The bishop said the riots were an "unhappy and unfortunate episode"

The Bishop of Manchester has said the August riots in Manchester and Salford did not have the same motivations.

The Right Reverend Nigel McCulloch said while in Manchester, "looting was at the heart of it, in Salford, there was a bit more anger behind it all".

Speaking as part of a Christmas Day broadcast on BBC Radio Manchester, the bishop said reasons why the riots happened were "very, very complex".

"Anyone who tries to be simple about the reasons is being a fool," he said.

The riots in Manchester and Salford on 9 August followed trouble in London on the previous night.
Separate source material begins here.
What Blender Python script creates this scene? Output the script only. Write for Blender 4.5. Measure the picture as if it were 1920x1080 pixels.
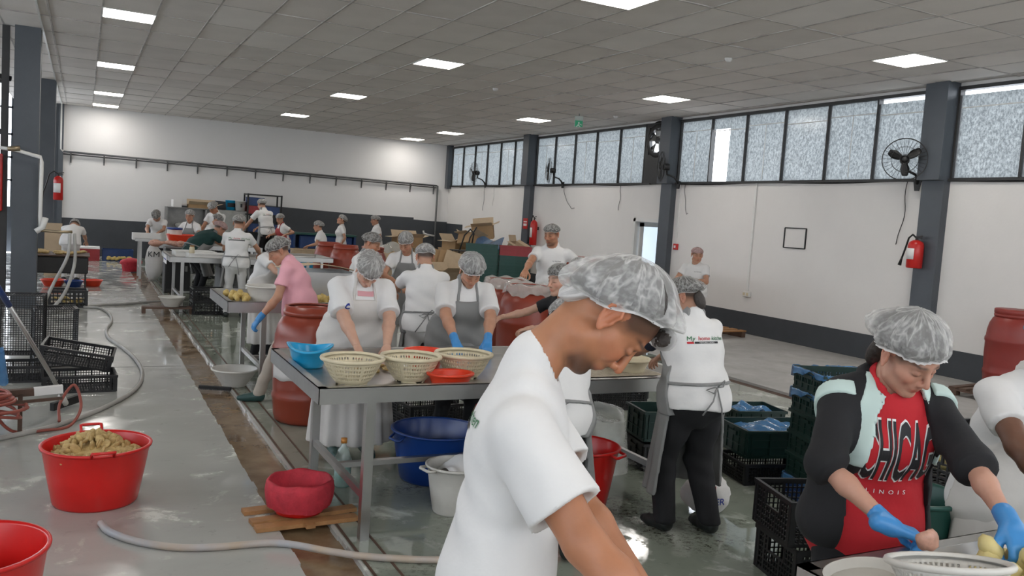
import bpy, bmesh, math, random
import numpy as np
from mathutils import Vector, Matrix
from mathutils.bvhtree import BVHTree
random.seed(7); rng = np.random.default_rng(7)
for o in list(bpy.data.objects): bpy.data.objects.remove(o)
SC = bpy.context.scene; COL = SC.collection
PI = math.pi; R = math.radians
CH = 1.735; CEIL = 3.975
# ------------------------------------------------------------ camera
YAW, PIT, ROL, FPX = 0.474409756, 0.0805627481, 0.0669717563, 1579.53
fw = Vector((math.sin(YAW)*math.cos(PIT), math.cos(YAW)*math.cos(PIT), -math.sin(PIT)))
rt = Vector((math.cos(YAW), -math.sin(YAW), 0)); up = rt.cross(fw)
r2 = rt*math.cos(ROL)+up*math.sin(ROL); u2 = -rt*math.sin(ROL)+up*math.cos(ROL)
cam = bpy.data.objects.new('camera', bpy.data.cameras.new('camera')); COL.objects.link(cam)
M4 = Matrix((r2, u2, -fw)).transposed().to_4x4(); M4.translation = (0, 0, CH)
cam.matrix_world = M4; cam.data.sensor_width = 36; cam.data.lens = 36*FPX/1920; cam.data.clip_start = .05
SC.camera = cam
# ------------------------------------------------------------ world, exposure
W = bpy.data.worlds.new('sky'); SC.world = W; W.use_nodes = True
bg = W.node_tree.nodes['Background']; bg.inputs[0].default_value = (.86, .92, 1, 1); bg.inputs[1].default_value = 5.5
SC.view_settings.view_transform = 'Standard'; SC.view_settings.look = 'None'
SC.view_settings.exposure = 0.24; SC.view_settings.gamma = 1; SC.view_settings.use_curve_mapping = False
LAMP_STRENGTH = 21
# ------------------------------------------------------------ materials
MAT = {}
def mat(name, col, rough=.6, metal=0, var=0, vscale=5, bump=0, bscale=40, spec=.5, emit=None, estr=0, alpha=1, trans=0, col2=None, rvar=0, vc=False, coat=0, dist=.01, sss=0):
    m = bpy.data.materials.new(name); m.use_nodes = True; nt = m.node_tree; N = nt.nodes; L = nt.links
    b = N['Principled BSDF']
    c = tuple(col)+(1,)
    b.inputs['Base Color'].default_value = c; b.inputs['Roughness'].default_value = rough
    b.inputs['Metallic'].default_value = metal; b.inputs['Specular IOR Level'].default_value = spec
    b.inputs['Alpha'].default_value = alpha; b.inputs['Transmission Weight'].default_value = trans
    b.inputs['Coat Weight'].default_value = coat
    if sss:
        b.inputs['Subsurface Weight'].default_value = sss; b.inputs['Subsurface Radius'].default_value = (.012, .005, .003); b.inputs['Subsurface Scale'].default_value = 1
    tc = N.new('ShaderNodeTexCoord'); co = tc.outputs['Object']
    src = None
    if vc:
        a = N.new('ShaderNodeVertexColor'); a.layer_name = 'Col'; src = a.outputs['Color']; L.new(src, b.inputs['Base Color'])
    if var or col2:
        n = N.new('ShaderNodeTexNoise'); n.inputs['Scale'].default_value = vscale; n.inputs['Detail'].default_value = 5; n.inputs['Roughness'].default_value = .62
        L.new(co, n.inputs['Vector'])
        rmp = N.new('ShaderNodeMapRange'); rmp.inputs[1].default_value = .3; rmp.inputs[2].default_value = .7; L.new(n.outputs[0], rmp.inputs[0])
        mx = N.new('ShaderNodeMix'); mx.data_type = 'RGBA'; L.new(rmp.outputs[0], mx.inputs[0])
        if src:
            mx.blend_type = 'MULTIPLY'; L.new(src, mx.inputs[6]); mx.inputs[7].default_value = (1-var, 1-var*1.15, 1-var*1.2, 1)
        else:
            k = 1-var
            mx.inputs[6].default_value = c; mx.inputs[7].default_value = tuple(col2)+(1,) if col2 else (col[0]*k, col[1]*k, col[2]*k, 1)
        L.new(mx.outputs[2], b.inputs['Base Color'])
        if rvar:
            r = N.new('ShaderNodeMapRange'); r.inputs[1].default_value = .35; r.inputs[2].default_value = .65
            r.inputs[3].default_value = rough-rvar; r.inputs[4].default_value = rough+rvar; L.new(n.outputs[0], r.inputs[0]); L.new(r.outputs[0], b.inputs['Roughness'])
    if bump:
        n2 = N.new('ShaderNodeTexNoise'); n2.inputs['Scale'].default_value = bscale; n2.inputs['Detail'].default_value = 4; L.new(co, n2.inputs['Vector'])
        bp = N.new('ShaderNodeBump'); bp.inputs['Strength'].default_value = bump; bp.inputs['Distance'].default_value = dist; L.new(n2.outputs[0], bp.inputs['Height']); L.new(bp.outputs[0], b.inputs['Normal'])
    if emit:
        b.inputs['Emission Color'].default_value = tuple(emit)+(1,); b.inputs['Emission Strength'].default_value = estr
    MAT[name] = m; return m
mat('wall', (.74, .715, .685), .85, var=.07, vscale=.7, bump=.12, bscale=30)
mat('wall_far', (.76, .745, .73), .85, var=.05, vscale=.5, bump=.1, bscale=30)
mat('dark_paint', (.052, .058, .066), .55, var=.2, vscale=2, bump=.1, bscale=20)
mat('column', (.075, .085, .098), .45, var=.18, vscale=2, bump=.1, bscale=25)
mat('tile', (.70, .655, .61), .9, var=.10, vscale=1.3, bump=.25, bscale=55)
mat('tile2', (.66, .62, .58), .9, var=.12, vscale=1.7, bump=.25, bscale=55)
mat('tile3', (.74, .70, .66), .9, var=.10, vscale=1.1, bump=.25, bscale=55)
mat('tbar', (.26, .235, .215), .8, var=.4, vscale=2.5, col2=(.55, .52, .49))
mat('lamp', (.9, .9, .9), .4, emit=(1, .955, .90), estr=LAMP_STRENGTH)
mat('white_plastic', (.72, .71, .68), .35, var=.1, vscale=4)
mat('white_bucket', (.62, .60, .55), .4, var=.15, vscale=6)
mat('cream', (.66, .58, .40), .42, var=.15, vscale=9)
mat('red', (.60, .012, .010), .28, var=.12, vscale=4, bump=.03)
mat('red_orange', (.72, .05, .015), .3, var=.1, vscale=5)
mat('pink_red', (.55, .03, .05), .75, var=.35, vscale=14, bump=.5, bscale=45)
mat('blue', (.006, .04, .20), .3, var=.15, vscale=4)
mat('cyan', (.015, .33, .60), .3, var=.08, vscale=4)
mat('barrel', (.265, .042, .020), .34, var=.2, vscale=3.5, bump=.05, bscale=12)
mat('barrel_bright', (.30, .045, .022), .36, var=.18, vscale=3.5)
mat('barrel_dark', (.26, .03, .022), .42, var=.15, vscale=3)
mat('steel', (.50, .495, .48), .36, metal=1, var=.12, vscale=3, rvar=.05, bump=.02, bscale=90)
mat('steel_dark', (.26, .255, .245), .42, metal=.9, var=.25, vscale=6)
mat('black_plastic', (.011, .011, .012), .38, var=.3, vscale=8)
mat('green_plastic', (.007, .030, .024), .4, var=.25, vscale=6)
mat('teal_plastic', (.012, .075, .06), .4, var=.2, vscale=6)
mat('blue_plastic', (.012, .045, .16), .4, var=.2, vscale=6)
mat('red_plastic', (.34, .025, .03), .4, var=.2, vscale=6)
mat('film', (.09, .26, .52), .22, alpha=.8, var=.3, vscale=12, bump=.5, bscale=18, coat=.5, dist=.02)
mat('clear_film', (.72, .72, .68), .18, alpha=.45, var=.2, vscale=9, bump=.8, bscale=16, coat=.6, dist=.02)
mat('card', (.40, .255, .13), .85, var=.15, vscale=5)
mat('card2', (.56, .43, .29), .85, var=.15, vscale=5)
mat('wood', (.42, .21, .08), .6, var=.35, vscale=9, bump=.2)
mat('wood_dark', (.13, .075, .05), .65, var=.35, vscale=9, bump=.2)
mat('hose', (.42, .41, .38), .4, var=.25, vscale=5)
mat('hose_tan', (.46, .36, .26), .45, var=.3, vscale=3, col2=(.36, .38, .42))
mat('hose_red', (.34, .085, .06), .45, var=.3, vscale=5)
mat('cloth_white', (.68, .67, .655), .88, var=.05, vscale=6, bump=.35, bscale=11, dist=.012)
mat('cloth_white2', (.60, .585, .565), .88, var=.06, vscale=6, bump=.4, bscale=11, dist=.012)
mat('apron_white', (.60, .575, .54), .7, var=.08, vscale=5, bump=.4, bscale=8, dist=.015)
mat('apron_grey', (.22, .22, .215), .6, var=.12, vscale=5, bump=.35, bscale=8, dist=.012)
mat('cloth_pink', (.72, .36, .41), .88, var=.06, vscale=6, bump=.35, bscale=11, dist=.012)
mat('cloth_green', (.006, .035, .032), .88, var=.15, vscale=6, bump=.3, bscale=11)
mat('cloth_black', (.009, .009, .011), .85, var=.3, vscale=6, bump=.3, bscale=11)
mat('cloth_navy', (.008, .010, .022), .8)
mat('cloth_red', (.48, .010, .018), .8, var=.12, vscale=7, bump=.35, bscale=11, dist=.012)
mat('cloth_mint', (.50, .62, .58), .8, var=.06)
mat('cloth_beige', (.42, .37, .31), .85, var=.1, vscale=6, bump=.4, bscale=9, dist=.012)
mat('cloth_red_apron', (.35, .04, .04), .8)
mat('glove', (.045, .24, .55), .42, var=.12, vscale=14, bump=.3, bscale=30, dist=.006)
mat('shoe', (.012, .015, .014), .5)
mat('shoe_teal', (.02, .06, .055), .5)
mat('skin', (.5, .3, .2), .5, vc=True, var=.10, vscale=22, bump=.12, bscale=90, dist=.003, sss=.12)
mat('hair', (.035, .027, .022), .6, bump=.8, bscale=70, var=.3, vscale=40)
mat('hair_brown', (.07, .045, .028), .6, bump=.8, bscale=70, var=.5, vscale=40)
mat('hair_blond', (.25, .17, .10), .6, bump=.8, bscale=70, var=.5, vscale=40)
mat('potato', (.60, .44, .14), .5, var=.25, vscale=14, bump=.2, bscale=20)
mat('potato_pale', (.70, .58, .25), .5, var=.2, vscale=14, bump=.2, bscale=20)
mat('peel', (.60, .45, .20), .6, var=.4, vscale=30, col2=(.36, .23, .08), bump=.4, bscale=40)
mat('pulp', (.42, .36, .27), .6, var=.35, vscale=40, bump=.6, bscale=50)
mat('extinguisher', (.50, .015, .012), .3)
mat('black', (.008, .008, .008), .5)
mat('iron', (.035, .034, .033), .55, var=.3, vscale=6)
mat('iron_grey', (.12, .12, .12), .5, var=.3, vscale=6)
mat('rust', (.10, .055, .035), .7, var=.4, vscale=12)
mat('ink', (.012, .012, .014), .7)
mat('ink_green', (.01, .13, .04), .7)
mat('ink_red', (.45, .012, .02), .7)
mat('print_pink', (.60, .30, .32), .8)
mat('ink_white', (.75, .74, .72), .7)
mat('ink_blue', (.01, .03, .25), .6)
mat('bottle', (.55, .65, .6), .1, alpha=.45, coat=.5)
mat('teal_liquid', (.01, .30, .25), .15)
mat('orange_cap', (.6, .25, .05), .4)
mat('brass', (.35, .28, .18), .4, metal=.8)
mat('sign_green', (.01, .16, .08), .5, emit=(.02, .25, .12), estr=.3)
mat('exit_panel', (.45, .5, .46), .5)
mat('pane_lit', (.85, .9, .95), .4, emit=(.70, .85, 1), estr=.75)  # emission stands in for daylight behind the glass
mat('pink_flesh', (.55, .30, .22), .5, var=.4, vscale=40)
# frosted, mottled glass sheets of the high windows
def frosted():
    m = bpy.data.materials.new('frosted'); m.use_nodes = True; N = m.node_tree.nodes; L = m.node_tree.links
    for n in list(N): N.remove(n)
    out = N.new('ShaderNodeOutputMaterial'); tl = N.new('ShaderNodeBsdfTranslucent'); df = N.new('ShaderNodeBsdfDiffuse'); gl = N.new('ShaderNodeBsdfGlossy'); tr = N.new('ShaderNodeBsdfTransparent')
    tc = N.new('ShaderNodeTexCoord'); n = N.new('ShaderNodeTexNoise'); n.inputs['Scale'].default_value = 30; n.inputs['Detail'].default_value = 6; n.inputs['Roughness'].default_value = .75
    mp = N.new('ShaderNodeMapping'); mp.inputs['Scale'].default_value = (1, 1.3, .8)
    L.new(tc.outputs['Object'], mp.inputs[0]); L.new(mp.outputs[0], n.inputs['Vector'])
    rp = N.new('ShaderNodeValToRGB'); rp.color_ramp.elements[0].position = .40; rp.color_ramp.elements[0].color = (.27, .285, .29, 1)
    rp.color_ramp.elements[1].position = .66; rp.color_ramp.elements[1].color = (.56, .58, .58, 1); L.new(n.outputs[0], rp.inputs[0])
    L.new(rp.outputs[0], tl.inputs[0]); L.new(rp.outputs[0], df.inputs[0]); gl.inputs['Roughness'].default_value = .2
    m1 = N.new('ShaderNodeMixShader'); m1.inputs[0].default_value = .25; L.new(tl.outputs[0], m1.inputs[1]); L.new(df.outputs[0], m1.inputs[2])
    m2 = N.new('ShaderNodeMixShader'); m2.inputs[0].default_value = .05; L.new(m1.outputs[0], m2.inputs[1]); L.new(gl.outputs[0], m2.inputs[2])
    gt = N.new('ShaderNodeMapRange'); gt.inputs[1].default_value = .60; gt.inputs[2].default_value = .74; gt.inputs[4].default_value = .35; L.new(n.outputs[0], gt.inputs[0])
    m3 = N.new('ShaderNodeMixShader'); L.new(gt.outputs[0], m3.inputs[0]); L.new(m2.outputs[0], m3.inputs[1]); L.new(tr.outputs[0], m3.inputs[2])
    L.new(m3.outputs[0], out.inputs[0]); MAT['frosted'] = m
frosted()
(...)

Bishop McCulloch said that he thought there had been a "copycat element" to the trouble, but that there was a moral issue to be considered too.

"There's the issue of the gap between rich and poor and the feeling that it seems OK for some people to have loads of things but if you are at the wrong end of the pile, you don't get them," he said.

"We live in a very consumerist society, a 'me first' society.

"I think the awareness of what the difference is between right and wrong is something which seems to be increasingly lost in the upbringing of many of our people."

The bishop said the presumption that only those with less money had been involved in the riots was simplistic as "there were a lot of people in very deprived parts of our cities who did not riot".

He added that, regardless of the causes, the night of trouble had been a "very unhappy and unfortunate episode in the lives of both cities".